* What this task involves
Write the material out again exactly as it stands.
- - -
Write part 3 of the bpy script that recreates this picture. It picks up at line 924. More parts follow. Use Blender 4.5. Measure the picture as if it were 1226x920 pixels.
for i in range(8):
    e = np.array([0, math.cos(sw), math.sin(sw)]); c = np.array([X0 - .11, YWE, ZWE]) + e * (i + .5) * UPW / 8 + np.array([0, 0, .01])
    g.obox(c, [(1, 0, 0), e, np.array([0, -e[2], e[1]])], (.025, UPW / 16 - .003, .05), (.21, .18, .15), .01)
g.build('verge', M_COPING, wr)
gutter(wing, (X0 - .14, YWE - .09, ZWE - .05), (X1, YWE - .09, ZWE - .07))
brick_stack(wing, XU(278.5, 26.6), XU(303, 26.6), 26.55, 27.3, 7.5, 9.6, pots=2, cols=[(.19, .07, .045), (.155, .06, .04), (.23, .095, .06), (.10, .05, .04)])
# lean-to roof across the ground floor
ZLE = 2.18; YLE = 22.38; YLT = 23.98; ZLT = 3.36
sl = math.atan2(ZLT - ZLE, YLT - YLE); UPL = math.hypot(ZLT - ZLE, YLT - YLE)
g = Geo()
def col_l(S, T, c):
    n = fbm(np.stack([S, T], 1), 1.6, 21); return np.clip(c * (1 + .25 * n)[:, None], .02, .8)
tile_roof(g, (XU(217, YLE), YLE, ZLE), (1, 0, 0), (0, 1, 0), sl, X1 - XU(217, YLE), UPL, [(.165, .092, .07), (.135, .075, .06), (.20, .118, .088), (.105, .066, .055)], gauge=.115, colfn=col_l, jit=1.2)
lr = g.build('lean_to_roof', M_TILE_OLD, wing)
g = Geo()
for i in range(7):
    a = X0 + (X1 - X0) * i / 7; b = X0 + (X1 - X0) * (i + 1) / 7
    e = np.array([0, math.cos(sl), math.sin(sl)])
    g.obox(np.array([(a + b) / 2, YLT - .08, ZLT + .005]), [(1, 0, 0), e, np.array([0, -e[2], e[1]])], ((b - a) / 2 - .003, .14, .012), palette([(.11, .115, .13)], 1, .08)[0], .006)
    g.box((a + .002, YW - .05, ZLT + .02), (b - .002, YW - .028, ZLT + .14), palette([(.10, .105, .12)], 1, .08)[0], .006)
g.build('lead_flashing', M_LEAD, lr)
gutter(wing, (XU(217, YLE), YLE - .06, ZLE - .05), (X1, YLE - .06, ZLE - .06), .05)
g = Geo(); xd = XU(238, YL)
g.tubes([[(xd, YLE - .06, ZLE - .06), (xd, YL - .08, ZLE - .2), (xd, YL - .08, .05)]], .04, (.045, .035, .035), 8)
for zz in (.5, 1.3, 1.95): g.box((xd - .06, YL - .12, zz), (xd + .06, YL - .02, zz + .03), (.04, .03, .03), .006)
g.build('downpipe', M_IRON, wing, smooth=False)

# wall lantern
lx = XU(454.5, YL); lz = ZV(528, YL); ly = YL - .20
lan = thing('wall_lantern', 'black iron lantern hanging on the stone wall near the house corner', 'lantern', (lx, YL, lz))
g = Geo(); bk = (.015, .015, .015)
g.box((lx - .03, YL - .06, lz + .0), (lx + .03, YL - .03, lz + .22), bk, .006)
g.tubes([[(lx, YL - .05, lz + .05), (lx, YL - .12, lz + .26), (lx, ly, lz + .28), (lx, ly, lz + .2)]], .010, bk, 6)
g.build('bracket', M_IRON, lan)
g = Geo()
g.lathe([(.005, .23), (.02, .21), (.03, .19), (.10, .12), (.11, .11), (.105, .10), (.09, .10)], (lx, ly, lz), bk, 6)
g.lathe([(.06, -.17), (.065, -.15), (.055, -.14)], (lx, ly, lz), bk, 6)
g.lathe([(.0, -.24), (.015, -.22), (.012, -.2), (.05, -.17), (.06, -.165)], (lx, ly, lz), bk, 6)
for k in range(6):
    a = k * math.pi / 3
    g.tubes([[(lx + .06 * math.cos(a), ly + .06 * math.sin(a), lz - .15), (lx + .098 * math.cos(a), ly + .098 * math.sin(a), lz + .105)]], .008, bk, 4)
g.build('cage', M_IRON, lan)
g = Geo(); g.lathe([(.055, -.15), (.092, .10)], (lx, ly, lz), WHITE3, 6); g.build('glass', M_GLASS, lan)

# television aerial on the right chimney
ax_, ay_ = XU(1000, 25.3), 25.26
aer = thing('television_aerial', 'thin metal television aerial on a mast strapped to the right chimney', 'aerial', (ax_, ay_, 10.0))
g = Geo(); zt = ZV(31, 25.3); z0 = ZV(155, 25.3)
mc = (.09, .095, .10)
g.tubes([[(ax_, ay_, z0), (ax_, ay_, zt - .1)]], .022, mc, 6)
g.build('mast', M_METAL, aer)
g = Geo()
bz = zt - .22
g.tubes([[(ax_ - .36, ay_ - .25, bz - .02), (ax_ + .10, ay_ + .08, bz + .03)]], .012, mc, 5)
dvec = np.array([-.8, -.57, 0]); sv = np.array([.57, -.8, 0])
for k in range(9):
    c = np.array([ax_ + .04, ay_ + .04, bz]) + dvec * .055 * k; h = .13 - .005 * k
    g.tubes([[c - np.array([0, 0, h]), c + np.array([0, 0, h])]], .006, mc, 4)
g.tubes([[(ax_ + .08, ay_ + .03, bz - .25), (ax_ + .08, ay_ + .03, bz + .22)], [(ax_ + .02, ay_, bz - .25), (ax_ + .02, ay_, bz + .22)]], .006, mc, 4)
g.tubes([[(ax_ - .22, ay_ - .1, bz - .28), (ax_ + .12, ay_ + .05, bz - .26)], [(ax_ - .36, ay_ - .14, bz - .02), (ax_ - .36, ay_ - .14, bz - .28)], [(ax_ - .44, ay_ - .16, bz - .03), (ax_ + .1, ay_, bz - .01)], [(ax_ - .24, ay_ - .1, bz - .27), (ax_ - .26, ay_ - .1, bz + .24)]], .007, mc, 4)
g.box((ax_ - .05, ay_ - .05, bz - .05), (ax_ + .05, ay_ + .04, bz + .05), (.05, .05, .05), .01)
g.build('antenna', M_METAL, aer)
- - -
* Answer to the problem
Write part 3 of the bpy script that recreates this picture. It picks up at line 924. More parts follow. Use Blender 4.5. Measure the picture as if it were 1226x920 pixels.
for i in range(8):
    e = np.array([0, math.cos(sw), math.sin(sw)]); c = np.array([X0 - .11, YWE, ZWE]) + e * (i + .5) * UPW / 8 + np.array([0, 0, .01])
    g.obox(c, [(1, 0, 0), e, np.array([0, -e[2], e[1]])], (.025, UPW / 16 - .003, .05), (.21, .18, .15), .01)
g.build('verge', M_COPING, wr)
gutter(wing, (X0 - .14, YWE - .09, ZWE - .05), (X1, YWE - .09, ZWE - .07))
brick_stack(wing, XU(278.5, 26.6), XU(303, 26.6), 26.55, 27.3, 7.5, 9.6, pots=2, cols=[(.19, .07, .045), (.155, .06, .04), (.23, .095, .06), (.10, .05, .04)])
# lean-to roof across the ground floor
ZLE = 2.18; YLE = 22.38; YLT = 23.98; ZLT = 3.36
sl = math.atan2(ZLT - ZLE, YLT - YLE); UPL = math.hypot(ZLT - ZLE, YLT - YLE)
g = Geo()
def col_l(S, T, c):
    n = fbm(np.stack([S, T], 1), 1.6, 21); return np.clip(c * (1 + .25 * n)[:, None], .02, .8)
tile_roof(g, (XU(217, YLE), YLE, ZLE), (1, 0, 0), (0, 1, 0), sl, X1 - XU(217, YLE), UPL, [(.165, .092, .07), (.135, .075, .06), (.20, .118, .088), (.105, .066, .055)], gauge=.115, colfn=col_l, jit=1.2)
lr = g.build('lean_to_roof', M_TILE_OLD, wing)
g = Geo()
for i in range(7):
    a = X0 + (X1 - X0) * i / 7; b = X0 + (X1 - X0) * (i + 1) / 7
    e = np.array([0, math.cos(sl), math.sin(sl)])
    g.obox(np.array([(a + b) / 2, YLT - .08, ZLT + .005]), [(1, 0, 0), e, np.array([0, -e[2], e[1]])], ((b - a) / 2 - .003, .14, .012), palette([(.11, .115, .13)], 1, .08)[0], .006)
    g.box((a + .002, YW - .05, ZLT + .02), (b - .002, YW - .028, ZLT + .14), palette([(.10, .105, .12)], 1, .08)[0], .006)
g.build('lead_flashing', M_LEAD, lr)
gutter(wing, (XU(217, YLE), YLE - .06, ZLE - .05), (X1, YLE - .06, ZLE - .06), .05)
g = Geo(); xd = XU(238, YL)
g.tubes([[(xd, YLE - .06, ZLE - .06), (xd, YL - .08, ZLE - .2), (xd, YL - .08, .05)]], .04, (.045, .035, .035), 8)
for zz in (.5, 1.3, 1.95): g.box((xd - .06, YL - .12, zz), (xd + .06, YL - .02, zz + .03), (.04, .03, .03), .006)
g.build('downpipe', M_IRON, wing, smooth=False)

# wall lantern
lx = XU(454.5, YL); lz = ZV(528, YL); ly = YL - .20
lan = thing('wall_lantern', 'black iron lantern hanging on the stone wall near the house corner', 'lantern', (lx, YL, lz))
g = Geo(); bk = (.015, .015, .015)
g.box((lx - .03, YL - .06, lz + .0), (lx + .03, YL - .03, lz + .22), bk, .006)
g.tubes([[(lx, YL - .05, lz + .05), (lx, YL - .12, lz + .26), (lx, ly, lz + .28), (lx, ly, lz + .2)]], .010, bk, 6)
g.build('bracket', M_IRON, lan)
g = Geo()
g.lathe([(.005, .23), (.02, .21), (.03, .19), (.10, .12), (.11, .11), (.105, .10), (.09, .10)], (lx, ly, lz), bk, 6)
g.lathe([(.06, -.17), (.065, -.15), (.055, -.14)], (lx, ly, lz), bk, 6)
g.lathe([(.0, -.24), (.015, -.22), (.012, -.2), (.05, -.17), (.06, -.165)], (lx, ly, lz), bk, 6)
for k in range(6):
    a = k * math.pi / 3
    g.tubes([[(lx + .06 * math.cos(a), ly + .06 * math.sin(a), lz - .15), (lx + .098 * math.cos(a), ly + .098 * math.sin(a), lz + .105)]], .008, bk, 4)
g.build('cage', M_IRON, lan)
g = Geo(); g.lathe([(.055, -.15), (.092, .10)], (lx, ly, lz), WHITE3, 6); g.build('glass', M_GLASS, lan)

# television aerial on the right chimney
ax_, ay_ = XU(1000, 25.3), 25.26
aer = thing('television_aerial', 'thin metal television aerial on a mast strapped to the right chimney', 'aerial', (ax_, ay_, 10.0))
g = Geo(); zt = ZV(31, 25.3); z0 = ZV(155, 25.3)
mc = (.09, .095, .10)
g.tubes([[(ax_, ay_, z0), (ax_, ay_, zt - .1)]], .022, mc, 6)
g.build('mast', M_METAL, aer)
g = Geo()
bz = zt - .22
g.tubes([[(ax_ - .36, ay_ - .25, bz - .02), (ax_ + .10, ay_ + .08, bz + .03)]], .012, mc, 5)
dvec = np.array([-.8, -.57, 0]); sv = np.array([.57, -.8, 0])
for k in range(9):
    c = np.array([ax_ + .04, ay_ + .04, bz]) + dvec * .055 * k; h = .13 - .005 * k
    g.tubes([[c - np.array([0, 0, h]), c + np.array([0, 0, h])]], .006, mc, 4)
g.tubes([[(ax_ + .08, ay_ + .03, bz - .25), (ax_ + .08, ay_ + .03, bz + .22)], [(ax_ + .02, ay_, bz - .25), (ax_ + .02, ay_, bz + .22)]], .006, mc, 4)
g.tubes([[(ax_ - .22, ay_ - .1, bz - .28), (ax_ + .12, ay_ + .05, bz - .26)], [(ax_ - .36, ay_ - .14, bz - .02), (ax_ - .36, ay_ - .14, bz - .28)], [(ax_ - .44, ay_ - .16, bz - .03), (ax_ + .1, ay_, bz - .01)], [(ax_ - .24, ay_ - .1, bz - .27), (ax_ - .26, ay_ - .1, bz + .24)]], .007, mc, 4)
g.box((ax_ - .05, ay_ - .05, bz - .05), (ax_ + .05, ay_ + .04, bz + .05), (.05, .05, .05), .01)
g.build('antenna', M_METAL, aer)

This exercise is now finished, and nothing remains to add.